The manhunt reached its ghastly conclusion on September 18 when he lured the constables with a bogus 999 call to a house in Abbey Gardens, Hattersley.
His last comment to the call handler as he was told officers were on the way was a chilling: “I’ll be waiting.”
When the women arrived he opened the front door and shot them in the chest as they walked towards him.
Pc Hughes was hit eight times, including three times to the head as she lay on the ground.
Pc Bone was also hit up to eight times but managed to draw and fire her Taser at Cregan, who fired 32 bullets in barely half a minute.
He then threw his “calling card”, a military grenade, at the bodies of the women before handing himself in at a nearby police station.
He told an officer: “You were hounding my family so I took it out on yous.”
Sentencing him to whole life terms with no prospect of release, Mr Justice Holroyde said he had no doubt Cregan acted with pre–meditated savagery: “You drew those two officers into a calculated trap for the sole purpose of murdering them in cold blood.”

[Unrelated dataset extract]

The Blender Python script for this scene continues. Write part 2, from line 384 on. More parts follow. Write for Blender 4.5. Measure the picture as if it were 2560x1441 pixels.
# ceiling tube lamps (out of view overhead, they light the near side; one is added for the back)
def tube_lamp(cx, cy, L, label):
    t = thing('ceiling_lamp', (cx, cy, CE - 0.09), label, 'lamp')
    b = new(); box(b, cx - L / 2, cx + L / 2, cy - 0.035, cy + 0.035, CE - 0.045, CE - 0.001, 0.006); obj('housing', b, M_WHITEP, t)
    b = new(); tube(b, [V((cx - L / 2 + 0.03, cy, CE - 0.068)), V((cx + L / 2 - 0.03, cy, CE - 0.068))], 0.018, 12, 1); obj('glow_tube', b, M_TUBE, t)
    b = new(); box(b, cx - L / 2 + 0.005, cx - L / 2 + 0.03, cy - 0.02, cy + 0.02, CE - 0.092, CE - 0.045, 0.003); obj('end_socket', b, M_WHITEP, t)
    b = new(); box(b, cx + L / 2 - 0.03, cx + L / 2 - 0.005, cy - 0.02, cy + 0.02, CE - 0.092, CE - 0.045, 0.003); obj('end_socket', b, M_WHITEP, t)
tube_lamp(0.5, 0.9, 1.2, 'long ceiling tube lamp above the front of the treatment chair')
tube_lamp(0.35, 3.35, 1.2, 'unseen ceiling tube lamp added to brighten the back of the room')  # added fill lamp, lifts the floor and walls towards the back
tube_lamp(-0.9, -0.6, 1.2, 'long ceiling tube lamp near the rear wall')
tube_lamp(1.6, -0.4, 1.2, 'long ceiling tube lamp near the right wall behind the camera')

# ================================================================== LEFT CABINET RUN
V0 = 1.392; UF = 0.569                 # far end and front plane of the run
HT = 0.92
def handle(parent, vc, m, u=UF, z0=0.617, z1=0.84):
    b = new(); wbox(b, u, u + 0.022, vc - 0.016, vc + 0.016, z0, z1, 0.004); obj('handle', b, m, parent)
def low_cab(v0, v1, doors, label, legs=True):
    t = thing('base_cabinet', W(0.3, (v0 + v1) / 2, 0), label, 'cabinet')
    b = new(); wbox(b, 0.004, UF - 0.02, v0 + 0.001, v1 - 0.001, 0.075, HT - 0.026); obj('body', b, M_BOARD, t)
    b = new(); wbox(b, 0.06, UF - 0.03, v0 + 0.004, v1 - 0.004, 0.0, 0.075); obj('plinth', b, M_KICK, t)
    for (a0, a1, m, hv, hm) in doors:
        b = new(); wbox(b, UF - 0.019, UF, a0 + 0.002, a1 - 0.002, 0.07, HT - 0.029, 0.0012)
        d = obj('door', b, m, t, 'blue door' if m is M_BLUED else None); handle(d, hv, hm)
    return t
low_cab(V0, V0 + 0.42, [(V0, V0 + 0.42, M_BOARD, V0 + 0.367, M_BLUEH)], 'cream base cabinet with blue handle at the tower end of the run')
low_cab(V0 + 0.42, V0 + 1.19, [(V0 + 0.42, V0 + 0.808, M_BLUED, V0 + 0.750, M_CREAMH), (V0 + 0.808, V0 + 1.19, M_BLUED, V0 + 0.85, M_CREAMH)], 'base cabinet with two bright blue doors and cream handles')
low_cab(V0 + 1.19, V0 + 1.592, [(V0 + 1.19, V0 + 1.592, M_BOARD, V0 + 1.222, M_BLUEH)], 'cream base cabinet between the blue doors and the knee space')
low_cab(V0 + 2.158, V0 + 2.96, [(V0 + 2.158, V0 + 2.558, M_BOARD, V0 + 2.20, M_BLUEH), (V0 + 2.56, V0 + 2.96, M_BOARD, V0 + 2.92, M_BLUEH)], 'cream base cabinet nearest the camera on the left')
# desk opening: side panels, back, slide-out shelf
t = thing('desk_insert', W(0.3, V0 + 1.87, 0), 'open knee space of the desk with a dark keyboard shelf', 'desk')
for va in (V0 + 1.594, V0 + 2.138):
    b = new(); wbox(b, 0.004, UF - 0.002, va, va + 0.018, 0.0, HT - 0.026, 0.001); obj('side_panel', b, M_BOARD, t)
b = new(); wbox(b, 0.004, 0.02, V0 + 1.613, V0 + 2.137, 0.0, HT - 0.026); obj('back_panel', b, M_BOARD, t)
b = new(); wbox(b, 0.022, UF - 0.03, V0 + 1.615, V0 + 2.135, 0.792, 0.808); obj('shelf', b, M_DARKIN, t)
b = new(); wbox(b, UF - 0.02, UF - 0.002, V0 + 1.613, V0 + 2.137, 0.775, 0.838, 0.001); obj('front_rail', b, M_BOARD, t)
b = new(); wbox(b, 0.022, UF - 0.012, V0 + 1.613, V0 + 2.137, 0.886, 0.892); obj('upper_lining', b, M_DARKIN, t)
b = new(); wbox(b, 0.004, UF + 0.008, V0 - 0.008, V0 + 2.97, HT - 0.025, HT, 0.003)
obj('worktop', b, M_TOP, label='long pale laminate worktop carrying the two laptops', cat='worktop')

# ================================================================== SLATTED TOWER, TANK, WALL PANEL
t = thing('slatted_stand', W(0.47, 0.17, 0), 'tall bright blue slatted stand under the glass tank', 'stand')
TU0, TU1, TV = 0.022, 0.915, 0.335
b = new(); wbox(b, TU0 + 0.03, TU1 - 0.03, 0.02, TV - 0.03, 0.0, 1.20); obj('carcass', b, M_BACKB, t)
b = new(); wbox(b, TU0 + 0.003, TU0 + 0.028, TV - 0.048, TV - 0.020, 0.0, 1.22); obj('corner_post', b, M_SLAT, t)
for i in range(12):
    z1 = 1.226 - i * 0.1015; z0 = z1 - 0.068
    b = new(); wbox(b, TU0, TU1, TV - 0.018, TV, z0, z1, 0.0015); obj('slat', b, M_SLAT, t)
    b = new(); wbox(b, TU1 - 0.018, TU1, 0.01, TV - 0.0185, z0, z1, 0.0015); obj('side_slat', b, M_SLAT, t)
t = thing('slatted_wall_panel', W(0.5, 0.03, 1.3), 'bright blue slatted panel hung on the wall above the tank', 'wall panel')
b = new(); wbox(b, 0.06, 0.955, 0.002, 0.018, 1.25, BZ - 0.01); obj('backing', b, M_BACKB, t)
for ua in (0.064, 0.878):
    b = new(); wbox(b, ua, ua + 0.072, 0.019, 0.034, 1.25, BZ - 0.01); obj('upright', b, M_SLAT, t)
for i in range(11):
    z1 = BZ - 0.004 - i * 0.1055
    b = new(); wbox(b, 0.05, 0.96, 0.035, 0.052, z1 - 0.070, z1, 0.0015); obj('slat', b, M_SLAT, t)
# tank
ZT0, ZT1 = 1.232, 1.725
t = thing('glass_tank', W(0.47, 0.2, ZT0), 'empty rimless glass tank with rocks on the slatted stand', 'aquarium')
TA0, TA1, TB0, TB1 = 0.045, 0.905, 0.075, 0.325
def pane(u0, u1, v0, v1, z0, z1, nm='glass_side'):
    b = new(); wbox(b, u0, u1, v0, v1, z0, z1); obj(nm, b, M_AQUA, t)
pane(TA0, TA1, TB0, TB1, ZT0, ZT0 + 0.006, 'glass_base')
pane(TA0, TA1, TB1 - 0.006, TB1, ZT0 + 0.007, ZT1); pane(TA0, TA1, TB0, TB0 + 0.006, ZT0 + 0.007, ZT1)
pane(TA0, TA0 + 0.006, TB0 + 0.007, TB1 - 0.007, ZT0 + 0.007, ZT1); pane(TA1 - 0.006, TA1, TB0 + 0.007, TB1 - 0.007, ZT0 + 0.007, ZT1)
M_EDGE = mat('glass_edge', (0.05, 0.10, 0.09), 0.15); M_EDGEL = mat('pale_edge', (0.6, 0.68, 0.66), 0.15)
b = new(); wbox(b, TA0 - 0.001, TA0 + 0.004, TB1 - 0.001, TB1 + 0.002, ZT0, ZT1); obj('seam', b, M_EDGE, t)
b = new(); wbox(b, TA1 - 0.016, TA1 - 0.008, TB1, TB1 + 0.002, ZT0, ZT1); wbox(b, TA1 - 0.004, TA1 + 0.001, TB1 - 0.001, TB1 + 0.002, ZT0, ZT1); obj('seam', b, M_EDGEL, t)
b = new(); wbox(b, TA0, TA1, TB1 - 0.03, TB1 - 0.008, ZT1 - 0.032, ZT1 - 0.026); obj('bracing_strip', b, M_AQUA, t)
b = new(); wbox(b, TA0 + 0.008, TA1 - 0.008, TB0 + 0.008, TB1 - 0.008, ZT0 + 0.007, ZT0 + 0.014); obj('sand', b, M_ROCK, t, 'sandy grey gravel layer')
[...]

Preston Crown Court heard it was the first time grenades had been used on the mainland UK with such devastating consequences.
Outside court Nicola’s father Bryn Hughes said: “She was brutally and callously murdered in the most despicable and cowardly way.
“We can only imagine what thoughts and feelings she experienced in those few seconds it took for this person to pull the trigger and for Nicola to draw her last breath.
“Our lives have been shattered beyond belief and will never be the same again, to have a child taken from you in such a cruel and meaningless way is without doubt the worst thing any parent can wish to imagine.”
Paul Bone said of his daughter: “My family is still coming to terms with our loss and not a day goes by without thinking of Fiona.
“I am told that it gets easier in time, but for the moment every Tuesday lunch time is difficult, for that was when our lives changed forever.”
The spiral of violence began in May 2012 when a balaclava–clad Cregan shot Mark Short in Droylsden’s Cotton Tree pub.
Cregan had a long–standing hatred of David Short and intended to kill as many of the Short family and associates as he could.
The killing was followed by the cold-blooded killing of David Short, who died that August outside his home in Clayton. Cregan chased Mr Short into his house and gunned him down at close range, before throwing a grenade at the dying man.
During his four–month trial, Cregan admitted at various stages the four murders and the attempted murders of three others, along with a count of causing an explosion with a hand grenade.
Nine other defendants faced trial alongside him on various charges linked to the deaths of the Shorts. Four of them were cleared.
Cregan smiled and shook hands with the other defendants after the verdicts were returned by the jury of six men and five women.
Mr Justice Holroyde went on to criticise Cregan and his co–accused for not showing any signs of remorse or compassion for his victims during the trial.
Sir Peter Fahy, chief constable of Greater Manchester, described Cregan and his gang as a “scourge on society”, Greater Manchester’s police and crime commissioner Tony Lloyd called them “animals”, while Ian Hanson, chairman of Greater Manchester Police Federation, said Cregan was an “abomination upon our society”.